10The Education System Problem
Schools give students questions teachers already know the answer to. This conditions students to believe answers exist and authorities have them. When uncertainty arises, they've been trained to look for a book or expert who can tell them what to do.
This is precisely backwards. Life comes without answers—that's what makes it terrifying but also beautiful. It gives opportunity for individuality, originality, crafting your own path. The "answer" lies in individual initiative and learning through feedback.
Young people increasingly can't make new plans. When they don't know what to do, they turn to someone else for advice—taking a plan off the shelf. But parents succeeded yesterday, not today. Their answers won't work for today's challenges. The honest response: "I can teach you how I learned to think, but my specific answers won't work for you."
11Narrative Journaling
Many journaling exercises don't work. But when they do work, they can have profound conversion effects. The key is understanding why they work.
The most important story in life is the story you tell yourself about yourself. To make journaling effective, don't just write thoughts that occur to you. Go back through your life for a "conversion moment"—a moment of wonder where you surprised yourself extraordinarily or the world surprised you. Something akin to a miracle that you experienced personally.

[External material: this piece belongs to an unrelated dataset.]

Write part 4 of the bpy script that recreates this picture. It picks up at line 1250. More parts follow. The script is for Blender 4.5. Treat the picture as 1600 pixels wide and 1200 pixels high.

Once you have these stories, you can use them to revisit negative experiences. Your mind stores grief and shame that interfere with current thinking. By processing these from the perspective of your own miracle narratives—not someone else's life from a self-help book—you can begin to clear them. You believe your own experience because you lived it.
Strategic Takeaways
Reframe intelligence: Stop equating smartness with having answers. It's the capacity to generate adaptive responses to novel situations.
Plan to become a planner: Use planning to expand possibilities and develop flexibility, not to create scripts.
Toggle between modes: Develop the switch between adult efficiency and childlike exception-detection.
Diversify why: When you latch onto an explanation, generate alternatives. There's never 100% certainty about causes.
Read your emotions: Fear = no plan. Anger = one plan. Use these signals to kick on initiative.
Embrace uncertainty gradually: Inject small moments of uncertainty into your life. Build competence at handling the unexpected.
Can vs. Will: Replace "this will work" with "this can work." Retain faith through failures.
Now plus one: In volatile situations, focus only as far forward as anxiety remains productive.